By Ed Piper, Jr.
There is this element in journalism in which one avoids focusing too much on something that is apparent to everyone. This avoidance may be done in the interest of trying to satisfy the whole. Trying to promote a view of the team as supreme, above any individual.
What I'm getting to is, I haven't written a feature on La Jolla's Reed Farley since he was a sophomore. He was a good interview then, and he is a good one now. (I know, because I asked him for some quick comments before the Vikings' basketball game Sat., Dec. 3.)
I realized this morning, or last night, looking into the proverbial mirror in the bathroom, that this situation was true. Yes, there are other good athletes on Coach Paul Baranowski's team. But everyone knows that Reed is super talented--students and parents.
The neat thing is that Reed doesn't carry it like that. His teammates like him. I like him. He's nice, approachable--very articulate in breaking down basketball, I found in my interview two years ago during the Grossmont Tournament, sitting atop the stands during the game prior to La Jolla's.
So, this is one piece of deserved coverage of the young man headed for Harvard next year. (My wife, who knows who Reed is, asked me over the weekend: "Is Reed going to play basketball at Harvard?" I replied, "Yes, he has accepted a basketball scholarship to study and play there.")
"I don't think anyone played particularly well," said Farley Saturday night, regarding Friday's opening 69-27 thrashing of host Hilltop in Hilltop's own tournament. "It was a matter of skill level" (being better than the Lancers').

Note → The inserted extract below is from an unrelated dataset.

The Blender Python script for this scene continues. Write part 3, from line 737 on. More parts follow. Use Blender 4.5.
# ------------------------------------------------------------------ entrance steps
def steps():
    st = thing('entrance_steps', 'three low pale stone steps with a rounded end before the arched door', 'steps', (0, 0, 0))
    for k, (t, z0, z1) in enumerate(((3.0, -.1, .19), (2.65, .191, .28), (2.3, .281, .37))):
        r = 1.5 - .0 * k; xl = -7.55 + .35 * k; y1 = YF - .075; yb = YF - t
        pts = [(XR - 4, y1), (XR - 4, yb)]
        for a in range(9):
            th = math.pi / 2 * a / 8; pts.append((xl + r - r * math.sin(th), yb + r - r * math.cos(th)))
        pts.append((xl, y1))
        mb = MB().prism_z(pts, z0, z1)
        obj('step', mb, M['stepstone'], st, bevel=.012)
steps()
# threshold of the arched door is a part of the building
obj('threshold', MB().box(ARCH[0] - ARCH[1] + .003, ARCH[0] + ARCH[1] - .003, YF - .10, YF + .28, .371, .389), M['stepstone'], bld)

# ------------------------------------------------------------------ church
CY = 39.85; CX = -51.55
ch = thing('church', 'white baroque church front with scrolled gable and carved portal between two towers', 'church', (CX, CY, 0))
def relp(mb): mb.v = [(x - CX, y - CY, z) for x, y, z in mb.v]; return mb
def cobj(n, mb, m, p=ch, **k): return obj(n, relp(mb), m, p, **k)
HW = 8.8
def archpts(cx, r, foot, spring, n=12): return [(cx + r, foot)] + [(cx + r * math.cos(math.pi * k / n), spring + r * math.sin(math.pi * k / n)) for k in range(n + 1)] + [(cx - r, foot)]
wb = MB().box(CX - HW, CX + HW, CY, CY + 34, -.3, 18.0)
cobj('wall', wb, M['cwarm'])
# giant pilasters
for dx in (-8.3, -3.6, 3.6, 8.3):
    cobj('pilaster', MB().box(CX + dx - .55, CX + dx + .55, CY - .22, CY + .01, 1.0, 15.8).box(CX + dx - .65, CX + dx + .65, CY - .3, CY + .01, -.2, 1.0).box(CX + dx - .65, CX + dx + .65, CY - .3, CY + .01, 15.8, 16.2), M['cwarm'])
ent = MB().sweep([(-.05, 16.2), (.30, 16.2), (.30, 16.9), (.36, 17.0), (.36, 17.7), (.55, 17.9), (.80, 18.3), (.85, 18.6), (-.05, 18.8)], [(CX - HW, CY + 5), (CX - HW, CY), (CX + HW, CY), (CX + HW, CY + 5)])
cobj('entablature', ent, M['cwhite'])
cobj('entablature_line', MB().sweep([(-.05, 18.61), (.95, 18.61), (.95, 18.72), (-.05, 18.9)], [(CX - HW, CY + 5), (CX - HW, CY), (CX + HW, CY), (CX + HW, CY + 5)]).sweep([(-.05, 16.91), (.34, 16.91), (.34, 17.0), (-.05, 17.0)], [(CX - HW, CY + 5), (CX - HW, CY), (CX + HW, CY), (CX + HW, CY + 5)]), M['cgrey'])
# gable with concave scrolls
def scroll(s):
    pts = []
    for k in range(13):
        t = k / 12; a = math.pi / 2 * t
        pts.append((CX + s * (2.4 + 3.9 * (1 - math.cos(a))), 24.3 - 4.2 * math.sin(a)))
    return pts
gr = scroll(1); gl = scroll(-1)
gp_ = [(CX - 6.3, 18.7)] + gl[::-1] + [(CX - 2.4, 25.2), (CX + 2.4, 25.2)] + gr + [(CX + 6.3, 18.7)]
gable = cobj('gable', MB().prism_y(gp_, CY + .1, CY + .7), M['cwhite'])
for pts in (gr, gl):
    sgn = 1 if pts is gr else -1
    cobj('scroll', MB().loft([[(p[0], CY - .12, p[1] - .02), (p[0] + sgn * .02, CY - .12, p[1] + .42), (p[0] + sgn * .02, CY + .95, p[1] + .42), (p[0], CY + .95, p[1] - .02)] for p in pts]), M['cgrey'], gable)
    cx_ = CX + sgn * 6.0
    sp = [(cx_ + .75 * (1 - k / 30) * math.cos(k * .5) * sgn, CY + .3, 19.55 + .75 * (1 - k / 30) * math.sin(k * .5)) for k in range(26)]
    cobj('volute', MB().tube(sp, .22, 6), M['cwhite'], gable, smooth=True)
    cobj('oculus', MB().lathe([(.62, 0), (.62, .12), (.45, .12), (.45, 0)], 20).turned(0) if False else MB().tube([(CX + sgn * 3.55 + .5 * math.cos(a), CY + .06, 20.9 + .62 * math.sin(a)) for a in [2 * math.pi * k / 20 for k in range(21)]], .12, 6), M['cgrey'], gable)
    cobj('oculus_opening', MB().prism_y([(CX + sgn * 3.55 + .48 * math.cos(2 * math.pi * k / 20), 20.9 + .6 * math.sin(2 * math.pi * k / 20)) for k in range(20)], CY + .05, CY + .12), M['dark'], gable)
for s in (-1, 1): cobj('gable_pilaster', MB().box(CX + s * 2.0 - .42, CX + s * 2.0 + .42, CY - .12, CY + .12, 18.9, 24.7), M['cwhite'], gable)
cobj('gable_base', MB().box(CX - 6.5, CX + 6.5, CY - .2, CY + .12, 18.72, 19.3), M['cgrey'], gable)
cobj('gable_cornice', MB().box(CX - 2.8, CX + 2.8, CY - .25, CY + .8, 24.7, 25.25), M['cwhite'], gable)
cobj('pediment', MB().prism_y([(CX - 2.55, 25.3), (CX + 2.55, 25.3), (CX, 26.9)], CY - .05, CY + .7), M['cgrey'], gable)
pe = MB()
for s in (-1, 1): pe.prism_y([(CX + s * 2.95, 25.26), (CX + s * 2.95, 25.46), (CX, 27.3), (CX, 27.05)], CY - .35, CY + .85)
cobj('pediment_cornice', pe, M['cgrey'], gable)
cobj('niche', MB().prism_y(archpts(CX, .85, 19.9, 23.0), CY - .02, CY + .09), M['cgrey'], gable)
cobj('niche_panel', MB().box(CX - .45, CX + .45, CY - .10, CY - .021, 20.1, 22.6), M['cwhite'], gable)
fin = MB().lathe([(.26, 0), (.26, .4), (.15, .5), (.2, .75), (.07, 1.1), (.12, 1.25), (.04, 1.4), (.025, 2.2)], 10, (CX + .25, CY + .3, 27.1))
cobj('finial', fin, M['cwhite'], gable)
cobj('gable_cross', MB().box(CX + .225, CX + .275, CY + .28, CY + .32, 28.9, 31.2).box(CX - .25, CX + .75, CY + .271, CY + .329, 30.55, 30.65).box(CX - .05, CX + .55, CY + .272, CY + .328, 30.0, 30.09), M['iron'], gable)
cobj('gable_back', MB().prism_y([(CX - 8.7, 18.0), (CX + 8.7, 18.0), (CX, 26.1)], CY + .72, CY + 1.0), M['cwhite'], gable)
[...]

Which is probably pretty accurate. Honest, on target. But I realize he's human, despite his star status as a point guard who regularly dunks the ball during games (something we have never seen at La Jolla High before).
"But we'll be ready to go tonight." The Vikes were poised, ready to go out on the floor for warm-ups before their game against Mission Bay. This reporter had to leave at halftime, due to the football team's end-of-year banquet in the early evening. La Jolla trailed by three at halftime, but pulled out to a 16-point lead in the second half for the win.
Pondering the last couple of days what I would write, I remembered Reed as a precocious freshman playing for Baranowski: He was a starter, but at times he would get so emotional over foul calls by the referees that he would pull his jersey top up over his head.
He had quite a habit of talking to the referees that, in his earlier development, showed his immaturity and which carried over into part of his sophomore year, as I remember it.
Now, he plays with emotion but under control. When he made a two-handed slam dunk in the rout of Hilltop Friday night, he raised his right hand up in the air right after he deposited the ball, and which was a little dramatic.
The Hilltop boys supporting their team were numerous and had been vocal from the beginning of the game, so this could have been an invitation to them to start riding Farley. One boy called out, audible in the opposite stands: "You ought to do it again," and another sarcastic remark.
But shortly, the little taunting that had occurred basically died out. The Hilltop students were witnessing Farley and teammates scorch their local heroes, and so they wisely reined in their derision.
In fact, when Reed performed a wind-up dunk that was pretty impressive in the second half, the lead in the 30's, these Hilltoppers celebrated with cheers. They loved it.